Si no llovía mucho, cogíamos lo que fuera. Mucha camellera, ratonera, treintanudos, algún tebete, no muchos, porque decían que daba sangre (que sigo sin saber qué era eso). Y si no llovía nada, nos íbamos a las montañas, especialmente a la Bermeja, a coger grama. Con los gemelos Pedro y Toño, que tenían un burro blanco que era tan pequeño que yo me bajaba solo con estirar las piernas y dejando que saliera de debajo de mí, íbamos a coger grama a la montaña de La Tegala, en el margen izquierdo bajando hacia Puerto del Carmen.

De Tías y sus alrededores conocíamos su fauna, su flora, su orografía, cada una de sus montañas, aljibes, bocas y paredones, habituales guaridas de los conejos, los árboles frutales y su periodo de recolección.

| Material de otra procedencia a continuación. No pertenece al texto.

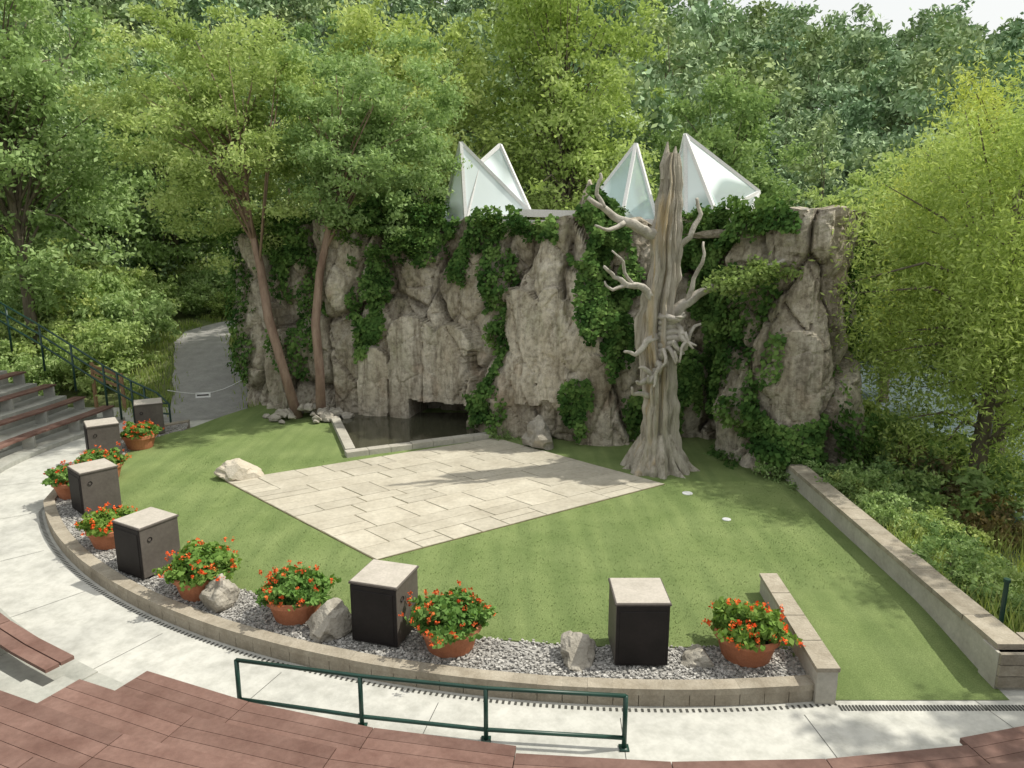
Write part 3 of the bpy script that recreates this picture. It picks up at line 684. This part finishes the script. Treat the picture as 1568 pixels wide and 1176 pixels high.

Nos lavábamos las manos en el campo con barrilla, que era un producto básico en la elaboración de jabones siglos atrás, las manchas de moras nos las quitábamos con moras verdes. Era un conocimiento extenso, adquirido de forma casual, sin pretenderlo, pero necesitándolo. El ejemplo de nuestros padres de ir ayudar a los vecinos o a los familiares, ya sea a poner un techo, a plantar o a vendimiar. Que se prestaran el macho para preñar las cabras, los plantones y los arados. El “vete a casa de fulanito a traer o a casa de manganito a llevar” era muy frecuente. La necesidad compartida no solo es más llevadera sino que es más divertida. Poner un techo tú solo es cansino, agotador, aburrido. Ponerlo con los amigos y familiares era casi una fiesta adelantada, en un pueblo donde la máxima diversión era ir al Bar “Tres Copas” de Pepe Pérez o al de Roque, en el centro del pueblo, a jugar a la cartas ir a beber rones secos y lo que cuadre o  ir a jugar a la bola en el “Bar no madrugues”, en el Hoyo del Agua, que, en esos tiempos llamábamos el Bar de Manuel o de Prudencio Cabrera.

Cambió el modelo y cambio todo

Es imposible recoger todo aquel mundo que se nos acababa sin darnos cuenta y que aceptábamos con la alegría que siempre da lo que se presume moderno y mejora nuestras condiciones económicas. Desde Puerto del Carmen, a medida que nos acercábamos a los años ochenta nos llegaba más nítida la mancha blanca de cientos de casas, apartamentos y hoteles que se levantaban al lugar. Demasiada gente de mi generación, y anteriores y posteriores, acabaron casi niños de peones en la construcción y de freganchines de sol a sol. Pero traían un sueldo a casa todos los meses, no había que esperar por intermediarios ni por costeros. No tenía que llover ni madrugar. Y tenían nóminas, cosa nueva en el lugar, y hasta vacaciones. Decían que llegaba el turismo de masas. Pero yo solo veía cada vez más extranjeros que se gastaban el dinero como si todos fueran ricos. Mientras yo buscaba nidos, cogía hierbas, plantaba tomateros y cebollas, la isla cambiaba a pasos agigantados bajos otros patrones completamente distintos. Se acabaron las gallinas, las cabras, la burra, coger hierba, buscar nidos, se acabó con la economía de subsistencia y con la de exportación de dos productos básicos. Es otro modelo. Por eso, a pesar de que apenas han pasado cuarenta años, parece que han sido siglos.